REX AMERICAN RESOURCES CORPORATION

          1. The name of the corporation is:

              REX American Resources Corporation

          2. The address of its registered office in the State of Delaware is 100 West Tenth Street, in the City of Wilmington, County of New Castle. The name of its registered agent at such address is The Corporation Trust Company.

          3. The nature of the business or purposes to be conducted or promoted is:

          To engage in any lawful act or activity for which corporations may be organized under the General Corporation Law of Delaware.

          4. The total number of shares of stock which the Corporation shall have authority to issue is Forty-Five Million (45,000,000) and the par value of each of such shares is One Cent ($.01) amounting in the aggregate to Four Hundred Fifty Thousand Dollars ($450,000)

          The number of authorized shares of any class or classes of stock may be increased or decreased by the affirmative vote of the holders of a majority of the stock of the corporation entitled to vote.

          5. The name and mailing address of each incorporator is as follows:

 

 

 

 

 

 

 

NAME

 

MAILING ADDRESS

 

 

 


 


 

 

 

 

 

 

 

 

 

D. A. Hampton

 

100 West Tenth Street

 

 

 


 

Wilmington, Delaware 19801

 

 

S. M. Chapman

 

100 West Tenth Street

 

 

 


 

Wilmington, Delaware 19801

 

 

S. K. Zimmerman

 

100 West Tenth Street

 

 

 


 

Wilmington, Delaware 19801

 

          6. The Corporation is to have perpetual existence.

          7. In furtherance and not in limitation of the powers conferred by statute, the Board of Directors is expressly authorized:

          To make, alter or repeal the By-Laws of the Corporation.

          8. Elections of Directors need not be by written ballot unless the By-Laws of the Corporation shall so provide.

          Meetings of stockholders may be held within or without the State of Delaware, as


the By-Laws may provide. The books of the Corporation may be kept (subject to any provision contained in the statutes) outside the State of Delaware at such place or places as may be designated from time to time by the Board of Directors or in the By-Laws of the Corporation.

          9. The Corporation reserves the right to amend, alter, change or repeal any provision contained in this Certificate of Incorporation, in the manner now or hereafter prescribed by statute, and all rights conferred upon stockholders herein are granted subject to this reservation.

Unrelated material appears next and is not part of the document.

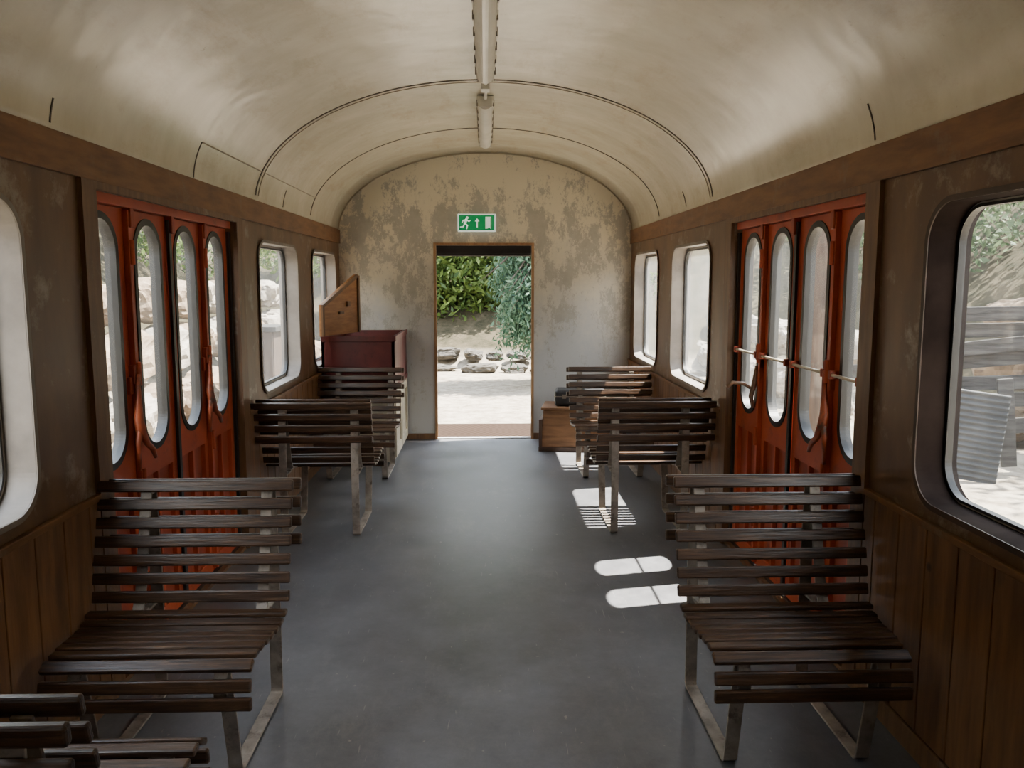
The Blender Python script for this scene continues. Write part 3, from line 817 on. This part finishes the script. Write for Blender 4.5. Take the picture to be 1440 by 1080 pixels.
def weeping(name, base, n_br, rad, ztop, mat, label, size=0.1):
    """tree of arching branches, each carrying hanging sprays of narrow leaves"""
    E = empty(name, base); P = []
    m = MB(); m.tube([(0, 0, -0.1), (0.1, 0, ztop * .5), (0, 0.05, ztop * .95)], [0.12, 0.09, 0.04])
    for i in range(n_br):
        a = random.uniform(0, 2 * math.pi); zz = random.uniform(0.35, 1.0) * ztop; R = rad * random.uniform(0.55, 1.0)
        p0 = Vector((0, 0, zz * .9)); p1 = Vector((math.cos(a) * R * .55, math.sin(a) * R * .55, zz + 0.15)); p2 = Vector((math.cos(a) * R, math.sin(a) * R, zz - 0.25))
        m.tube([p0, p1, p2], [0.02, 0.012, 0.004], 5)
        for j in range(11):
            t = random.uniform(0.25, 1.0)
            q = p0 * (1 - t) ** 2 + p1 * 2 * t * (1 - t) + p2 * t * t
            ln = random.uniform(0.25, 0.75)
            if q.z - ln < 0.15: ln = max(0.05, q.z - 0.15)
            dx, dy = random.gauss(0, .12), random.gauss(0, .12)
            k = int(ln / 0.03)
            for s_ in range(k):
                u = s_ / max(k, 1); P.append((q.x + dx * u + random.gauss(0, .035), q.y + dy * u + random.gauss(0, .035), q.z - ln * u))
    m.obj('trunk', M_bark, E, smooth=True)
    f = mk('foliage', leaves_mesh('foliage', P, size, mat, 1.0, 3.4), E); f['kind'] = 'stuff'
    return top(E, label, 'tree')
weeping('weeping_tree', (1.0, 13.0, 0), 170, 1.12, 3.2, M_leafd, 'weeping blue-green tree hanging over the gravel path', size=0.10)
tree('tree', (-1.9, 12.4, 0.0), [((0.4, 0, 2.35), (0.9, 0.8, 0.32)), ((1.0, -0.2, 2.45), (0.75, .6, .28)), ((0.4, 0, 3.0), (1.3, .8, 0.4)), ((-0.8, 0, 2.1), (0.8, .8, .5))], 4600, 0.10, M_leaf, 'spreading green tree with dark trunk beside the path')
def bank(name, x0, x1, y0, y1, z0, z1, n, size, mat, label, nbl=None, rad=(0.9, 1.0, 0.8)):
    P = []
    nb = nbl or int((y1 - y0) / 1.0) * 3
    for i in range(nb):
        c = (random.uniform(x0, x1), y0 + (y1 - y0) * (i + random.random()) / nb, random.uniform(z0, z1))
        P.append(blob(c, rad, n // nb))
    o = mk(name, leaves_mesh(name, np.concatenate(P), size, mat, 0.3))
    return top(o, label, 'shrubs', kind='stuff')
bank('shrub_bank', -6.9, -5.6, 2, 20, 2.3, 4.6, 22000, 0.15, M_leaf, 'green shrubs growing above the boulder wall')
bank('shrub_bank', 7.2, 8.4, 4, 20, 2.0, 5.0, 26000, 0.16, M_leafp, 'pale silvery-green shrubs above the yard')
bank('shrub_thicket', -3.0, 3.6, 17.6, 18.4, 0.8, 4.8, 32000, 0.15, M_leaf, 'dense green thicket closing the end of the path', 64, (1.1, 0.6, 0.7))
bank('shrub_thicket', -3.4, 4.2, 20.2, 21.0, 2.5, 6.0, 14000, 0.24, M_leaf, 'dark trees on the slope behind the thicket', 40, (1.2, 0.7, 1.0))

# fence + sheet
E = empty('plank_fence', (4.08, 7.0, -0.05), math.radians(-14))
m = MB()
for i, z in enumerate((0.60, 0.76, 0.92, 1.07, 1.21, 1.35)):
    R = Matrix.Rotation(math.radians(random.uniform(-9, -1)), 3, 'Y')
    m.box((random.uniform(-.15, .15), -0.06 * (i % 2), z), (random.uniform(1.0, 1.6), 0.035, 0.12), R)
m.box((-0.1, -0.16, 0.36), (1.3, 0.035, 0.13), Matrix.Rotation(math.radians(-7), 3, 'Y'))
m.box((0.35, -0.19, 0.45), (0.12, 0.035, 0.75), Matrix.Rotation(math.radians(-6), 3, 'Y'))
m.obj('planks', M_plank, E, bevel=0.004)
for x in (-0.75, 0.75):
    m = MB(); m.bb(x - 0.05, 0.02, 0, x + 0.05, 0.12, 1.6); m.obj('post', M_post, E, bevel=0.005)
top(E, 'weathered grey plank fence with crooked boards', 'fence')
m = MB(); nx = 120
for j in range(2):
    for i in range(nx + 1):
        m.v.append((-0.40 + 0.80 * j, 0.009 * math.sin(i * 2 * math.pi / 8), 0.74 * i / nx))
for i in range(nx): m.f.append((i, i + 1, nx + 2 + i, nx + 1 + i))
o = m.obj('corrugated_sheet', M_corr, smooth=True, loc=(3.80, 6.66, -0.03)); o.rotation_euler = (math.radians(-10), math.radians(6), math.radians(-28))
s_ = o.modifiers.new('t', 'SOLIDIFY'); s_.thickness = 0.003
top(o, 'corrugated zinc sheet leaning on the plank fence', 'metal sheet')
m = MB(); m.tube([(0, 0, -0.1), (0.02, 0, 2.0), (0, 0.01, 4.2)], [0.085, 0.08, 0.07], 12)
o = m.obj('timber_pole', M_post, smooth=True, loc=(2.75, 6.80, 0)); top(o, 'dark brown timber pole standing outside folding door', 'pole')
E = empty('timber_box', (-2.75, 9.9, 0))
m = MB(); m.bb(-0.3, -0.25, -0.05, 0.3, 0.25, 1.0)
for k in range(5): m.bb(-0.30 + 0.12 * k + 0.005, -0.27, 0, -0.19 + 0.12 * k, -0.25, 1.0)
m.obj('body', M_post, E, bevel=0.006)
m = MB(); m.bb(-0.34, -0.29, 1.0, 0.34, 0.29, 1.06); m.obj('lid', M_plank, E, bevel=0.006)
top(E, 'weathered timber box beside the boulder wall', 'box')

# unseen roof on posts, added to keep sun off near windows and door leaves
E = empty('sun_blocker', (3.6, 0.4, 0))
m = MB(); n = 120
for j, x in enumerate((-1.0, 1.0)):
    for i in range(n + 1): m.v.append((x, -4.1 + 8.02 * i / n, 5.2 + 0.15 * (x + 1) + 0.02 * math.sin(i * 1.2)))
for i in range(n): m.f.append((i, i + 1, n + 2 + i, n + 1 + i))
m.obj('roof', M_corr, E)
for y in (-3.9, 3.7):
    m = MB(); m.bb(0.85, y - 0.07, -0.1, 0.99, y + 0.07, 5.45); m.obj('post', M_post, E)
    m = MB(); m.bb(-1.0, y - 0.05, 5.02, 1.0, y + 0.05, 5.16); m.obj('beam', M_post, E)
top(E, 'added out-of-view corrugated roof on timber posts, blocks sun from the near windows', 'sun_blocker')

# ------------------------------------------------------------ light
w = D.worlds.new('sky'); bpy.context.scene.world = w; w.use_nodes = True
nt = w.node_tree; bg = nt.nodes['Background']
tc = N(nt, 'ShaderNodeTexCoord'); sep = N(nt, 'ShaderNodeSeparateXYZ'); nt.links.new(tc.outputs['Generated'], sep.inputs[0])
r = ramp(nt, [(0.0, (1.0, 0.97, 0.91)), (0.35, (0.94, 0.96, 0.98)), (1.0, (0.66, 0.79, 1.0))])
nt.links.new(sep.outputs[2], r.inputs[0]); nt.links.new(r.outputs[0], bg.inputs[0]); bg.inputs[1].default_value = 11.5
L = D.lights.new('sun', 'SUN'); L.energy = 70; L.angle = math.radians(0.6); L.color = (1, 0.95, 0.86)
o = D.objects.new('sun', L); C.objects.link(o); o.location = (5, 2, 9)
o.rotation_euler = Vector((-0.504, -0.10, -1)).to_track_quat('-Z', 'Y').to_euler()

# ------------------------------------------------------------ camera
cam = D.cameras.new('camera'); cam.sensor_width = 36; cam.lens = 1165 / 1440 * 36; cam.clip_start = 0.02; cam.clip_end = 200
co = D.objects.new('camera', cam); C.objects.link(co); co.location = (0, 0, 1.584)
th = math.atan(145 / 1165); ps = math.radians(1.82)
fwd = Vector((math.sin(ps) * math.cos(th), math.cos(ps) * math.cos(th), -math.sin(th)))
co.rotation_euler = fwd.to_track_quat('-Z', 'Y').to_euler()
bpy.context.scene.camera = co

          10. To the fullest extent now or hereafter permitted by the Delaware General Corporation Law, a director of the Corporation shall not be liable to the Corporation or its stockholders for monetary damages for a breach of fiduciary duty as a director.

          Notwithstanding the fact that a lesser percentage may be specified by law, the affirmative vote of the holders of sixty-six and two-thirds percent or more of the voting power of all shares of the Corporation then outstanding and entitled to vote thereon, voting together as a single class, shall be required to amend or repeal, or adopt any provision inconsistent with, this Section 10.